MR41A-4365:
Structure study of sodium disilicate glass in a Paris-Edinburgh cell using monochromatic x-ray diffraction and a multi-channel collimator
Thursday, 18 December 2014
Tony Yu1, Clemens Prescher1, Yanbin Wang1, Vitali Prakapenka1, Peter J Eng1, Yoshio Kono2, Joanne Stubbs1 and Guoyin Shen2, (1)The University of Chicago, Argonne, IL, United States, (2)Carnegie Instituion of Washing, Argonne, IL, United States
Abstract:
The ratio of non-bridging oxygen to tetrahedrally coordinated cation (NBO/T) represents the degree of polymerization and is one well-known way of structurally categorizing amorphous silicates.

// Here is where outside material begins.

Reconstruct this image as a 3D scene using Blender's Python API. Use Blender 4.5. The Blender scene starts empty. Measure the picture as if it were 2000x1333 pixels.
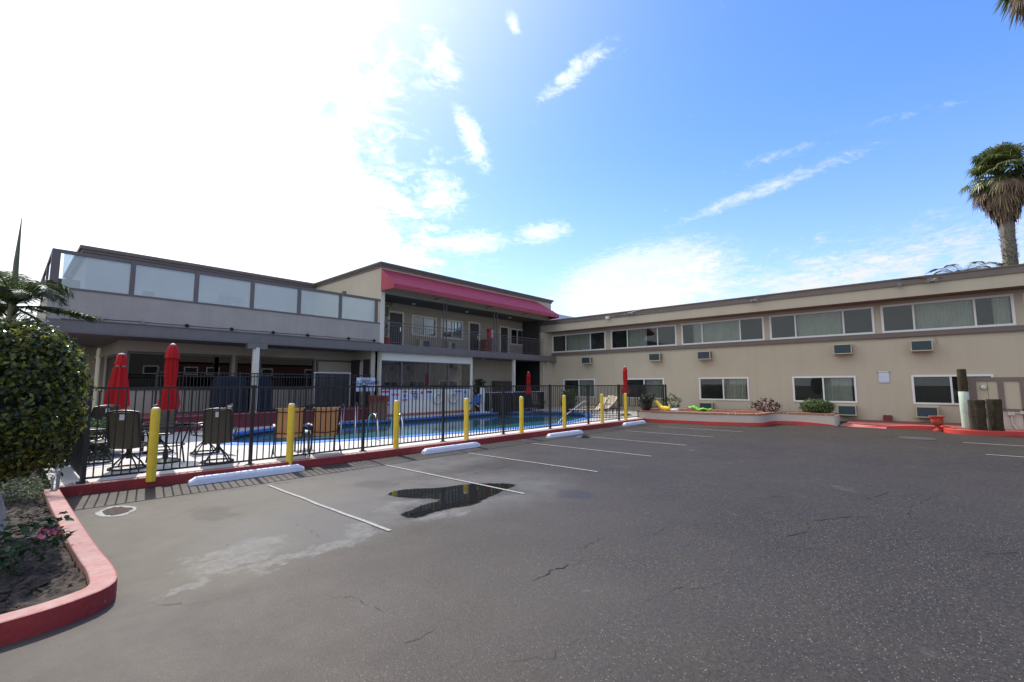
import bpy, math, random
import numpy as np
from mathutils import Vector, Matrix
from mathutils.geometry import tessellate_polygon
random.seed(7); RNG = np.random.default_rng(7)
PI = math.pi
S = bpy.context.scene
C = S.collection

# ------------------------------------------------------------------ camera
H = 1.65
PITCH, ROLL, YAW, FPX = math.radians(5.5), math.radians(-0.11), math.radians(41.9), 889.0
cy, sy = math.cos(YAW), math.sin(YAW)
FW = Vector((cy*math.cos(PITCH), sy*math.cos(PITCH), math.sin(PITCH)))
R0 = Vector((sy, -cy, 0)); U0 = R0.cross(FW)
RT = math.cos(ROLL)*R0 + math.sin(ROLL)*U0
UP = -math.sin(ROLL)*R0 + math.cos(ROLL)*U0
cam_d = bpy.data.cameras.new('camera'); cam = bpy.data.objects.new('camera', cam_d); C.objects.link(cam)
cam_d.sensor_width = 36; cam_d.lens = 16.0; cam_d.clip_end = 3000; cam_d.clip_start = 0.05
M = Matrix((RT, UP, -FW)).transposed().to_4x4(); M.translation = (0, 0, H); cam.matrix_world = M
S.camera = cam

# survey helpers: where a sight line meets a real plane of the site
def ray(x, y): return FPX*FW + (x-1000)*RT - (y-666.5)*UP
def onZ(x, y, z=0.0):
    d = ray(x, y); t = (z-H)/d.z; return Vector((0, 0, H)) + t*d
def onX(x, y, c):
    d = ray(x, y); return Vector((0, 0, H)) + (c/d.x)*d
def onY(x, y, c):
    d = ray(x, y); return Vector((0, 0, H)) + (c/d.y)*d

# ------------------------------------------------------------------ light, sky, exposure
SUN_EL = math.radians(52.5); SUN_DIR2 = Vector((0.17, 1.0)).normalized()
sun_vec = Vector((SUN_DIR2.x*math.cos(SUN_EL), SUN_DIR2.y*math.cos(SUN_EL), math.sin(SUN_EL)))
sd = bpy.data.lights.new('sun', 'SUN'); sd.energy = 2.8; sd.angle = math.radians(0.6); sd.color = (1.0, 0.95, 0.88)
so = bpy.data.objects.new('sun', sd); C.objects.link(so)
so.rotation_euler = (-sun_vec).to_track_quat('-Z', 'Y').to_euler()
S.view_settings.view_transform = 'Standard'; S.view_settings.look = 'None'
S.view_settings.exposure = 0.82; S.view_settings.gamma = 1.0; S.view_settings.use_curve_mapping = False

W = bpy.data.worlds.new('World'); S.world = W; W.use_nodes = True
def build_world():
    nt = W.node_tree; N = nt.nodes; L = nt.links; N.clear()
    out = N.new('ShaderNodeOutputWorld')
    sky = N.new('ShaderNodeTexSky'); sky.sky_type = 'NISHITA'; sky.sun_disc = False
    sky.sun_elevation = SUN_EL; sky.sun_rotation = math.atan2(SUN_DIR2.x, SUN_DIR2.y)
    sky.air_density = 1.0; sky.dust_density = 0.3; sky.ozone_density = 4.0
    bg = N.new('ShaderNodeBackground'); bg.inputs[1].default_value = 0.12
    hs_ = N.new('ShaderNodeHueSaturation'); hs_.inputs['Saturation'].default_value = 1.22; hs_.inputs['Value'].default_value = 1.25
    L.new(sky.outputs[0], hs_.inputs['Color']); tn = N.new('ShaderNodeMix'); tn.data_type = 'RGBA'; tn.blend_type = 'MULTIPLY'; tn.inputs[0].default_value = 1.0; tn.inputs[7].default_value = (1.22, 0.97, 1.06, 1)
    L.new(hs_.outputs[0], tn.inputs[6]); L.new(tn.outputs[2], bg.inputs[0])
    tc = N.new('ShaderNodeTexCoord')
    def m(op, a, b=None, c=None, clamp=False):
        n = N.new('ShaderNodeMath'); n.operation = op; n.use_clamp = clamp
        for i, v in enumerate((a, b, c)):
            if v is None: continue
            if isinstance(v, (int, float)): n.inputs[i].default_value = v
            else: L.new(v, n.inputs[i])
        return n.outputs[0]
    def dot(vec):
        n = N.new('ShaderNodeVectorMath'); n.operation = 'DOT_PRODUCT'
        L.new(tc.outputs['Generated'], n.inputs[0]); n.inputs[1].default_value = vec
        return n.outputs['Value']
    def sstep(v, a, b):
        n = N.new('ShaderNodeMapRange'); n.interpolation_type = 'SMOOTHSTEP'
        L.new(v, n.inputs[0]); n.inputs[1].default_value = a; n.inputs[2].default_value = b
        return n.outputs[0]
    sep = N.new('ShaderNodeSeparateXYZ'); L.new(tc.outputs['Generated'], sep.inputs[0])
    zz = m('MAXIMUM', m('ADD', sep.outputs[2], 0.12), 0.05)
    px = m('DIVIDE', sep.outputs[0], zz); py = m('DIVIDE', sep.outputs[1], zz)
    cmb = N.new('ShaderNodeCombineXYZ'); L.new(px, cmb.inputs[0]); L.new(py, cmb.inputs[1])
    def noise(scale, detail, rough, distort, vec=cmb.outputs[0], off=0):
        n = N.new('ShaderNodeTexNoise'); n.inputs['Scale'].default_value = scale
        n.inputs['Detail'].default_value = detail; n.inputs['Roughness'].default_value = rough
        n.inputs['Distortion'].default_value = distort
        mp = N.new('ShaderNodeMapping'); mp.inputs['Location'].default_value = (off, off*0.7, 0)
        L.new(vec, mp.inputs[0]); L.new(mp.outputs[0], n.inputs['Vector'])
        return n.outputs['Fac']
    n1 = noise(4.2, 9, 0.66, 0.7, off=3.1)
    n2 = noise(13.0, 8, 0.68, 0.9, off=1.7)
    nn = m('ADD', m('MULTIPLY', n1, 0.6), m('MULTIPLY', n2, 0.4))
    # bright bank on the sun side: bounded by the plane through two sight lines
    nL = ray(740, 0).normalized().cross(ray(830, 560).normalized()).normalized()
    if nL.dot(ray(0, 300).normalized()) < 0: nL = -nL
    # bank bulges out low down
    low = m('MULTIPLY', sstep(sep.outputs[2], 0.5, 0.12), 0.10)
    edge = m('SUBTRACT', m('ADD', dot(nL), low), 0.03)
    b1 = sstep(edge, -0.27, 0.27)
    # low bank to the right near the horizon
    hz = m('ADD', sep.outputs[2], m('MULTIPLY', dot(ray(2000, 600).normalized()), -0.06))
    b2 = m('MULTIPLY', sstep(hz, 0.27, 0.10), sstep(dot(nL), -0.22, -0.45))
    # unseen bright cloud behind the camera, added as fill light for shaded walls
    b3 = sstep(dot(Vector((-cy, -sy, 0))), -0.15, 0.35)
    bias = m('ADD', m('ADD', m('MULTIPLY', b1, 1.30), m('MULTIPLY', b2, 0.92)), m('MULTIPLY', b3, 0.75))
    dens = m('ADD', bias, m('MULTIPLY', m('SUBTRACT', nn, 0.5), 3.6))
    cl = sstep(dens, 0.36, 1.45)
    # a few wisps of their own, each with a direction, a long and a short axis
    n3 = noise(16, 7, 0.7, 1.2, off=5.2)
    def wisp(p, q, w, amp, prev):
        a, b = ray(*p).normalized(), ray(*q).normalized()
        mid = (a+b).normalized(); lx = (b-a); hl = lx.length/2; lx.normalize(); sx = mid.cross(lx).normalized()
        u = m('DIVIDE', m('SUBTRACT', dot(lx), lx.dot(mid)), hl); v = m('DIVIDE', m('SUBTRACT', dot(sx), 0.0), w)
        r = m('ADD', m('MULTIPLY', u, u), m('MULTIPLY', v, v))
        g = m('MULTIPLY', m('POWER', 2.718, m('MULTIPLY', r, -1.0)), sstep(dot(mid), 0.6, 0.75))
        t = m('MULTIPLY', g, amp)
        f = sstep(m('ADD', t, m('MULTIPLY', m('SUBTRACT', m('ADD', m('MULTIPLY', n3, .6), m('MULTIPLY', n2, .4)), 0.5), 3.0)), 0.25, 1.5)
        f = m('MULTIPLY', f, sstep(g, 0.03, 0.45))
        return m('MAXIMUM', prev, f)
    ws = wisp((895, 205), (950, 335), 0.024, 1.25, 0.0)
    ws = wisp((1040, 205), (1215, 70), 0.020, 1.0, ws)
    ws = wisp((995, 20), (1012, 75), 0.012, 0.8, ws)
    ws = wisp((1300, 445), (1710, 285), 0.015, 1.0, ws)
    ws = wisp((1420, 335), (1640, 270), 0.012, 0.55, ws)
    ws = wisp((1620, 260), (1960, 180), 0.009, 0.5, ws)
    ws = wisp((1000, 465), (1120, 445), 0.024, 1.3, ws)
    ws = wisp((840, 480), (1000, 470), 0.03, 1.2, ws)
    ws = wisp((820, 340), (900, 420), 0.05, 1.1, ws)
    ws = wisp((1080, 600), (1420, 510), 0.075, 2.3, ws)
    ws = wisp((1450, 590), (2000, 440), 0.045, 0.75, ws)
    ws = wisp((820, 60), (900, 180), 0.03, 0.9, ws)
    tot = m('MINIMUM', m('ADD', cl, m('MULTIPLY', ws, 0.68)), 1.0)
    # thin veil that brightens the clear sky round the sun
    glow = m('POWER', m('MAXIMUM', dot(sun_vec), 0.0), 9.0)
    veil = m('MINIMUM', m('ADD', m('MULTIPLY', glow, 0.45), m('MULTIPLY', sstep(sep.outputs[2], 0.5, 0.0), 0.16)), 0.9)
    tot2 = m('SUBTRACT', 1.0, m('MULTIPLY', m('SUBTRACT', 1.0, tot), m('SUBTRACT', 1.0, veil)))
    cb = N.new('ShaderNodeBackground'); cb.inputs[0].default_value = (0.96, 0.98, 1.0, 1)
    L.new(m('ADD', m('ADD', 0.52, m('MULTIPLY', b3, 0.08)), m('MULTIPLY', m('POWER', m('MAXIMUM', dot(sun_vec), 0.0), 3.0), 0.9)), cb.inputs[1])
    mx = N.new('ShaderNodeMixShader'); L.new(tot2, mx.inputs[0]); L.new(bg.outputs[0], mx.inputs[1]); L.new(cb.outputs[0], mx.inputs[2])
    L.new(mx.outputs[0], out.inputs[0])
build_world()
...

A number of studies show that at ambient temperature ultrasonic sound velocities (both longitudinal and transverse) of SiO2 (Zha et al., 1994; Yokoyama et al., 2010; Kono et al., 2011) and other polymerized silicate glasses, including sodium disilicate which we recently studied (Yu et al., in prep), decrease with increasing pressure and reach minima between 2-3GPa, above which the velocities turn around and display a normal, positive pressure dependence. To systematically study the velocity profile of amorphous silicates and their relationship with the NBO/T value and detailed local structure, synthesized sodium disilicate glass was loaded into a Paris-Edinburgh (PE) cell to investigate pressure induced structure change using X-ray total scattering and pair distribution function (PDF) analysis at the GSECARS 13-ID-C beamline at the APS. X-ray diffraction data of the glass sample has been collected up to 3GPa at ambient temperature by utilizing a 60KeV monochromatic X-ray beam. We used a new multi-channel collimator (MCC; cf., Mezouar et al., 2002) to effectively remove unwanted scattering signal from the surrounding pressure media, and interfaced the Paris-Edinburgh cell (PEC) with the general-purpose diffractometer to decrease data collection time for glass structure measurement by more than one order of magnitude comparing with energy dispersive X-ray diffraction method. Results of our recent silicate glass structure measurements will be presented. We acknowledge the supports of COMPRES on facility development, of GSECARS and HPCAT for the Paris-Edinburgh press system.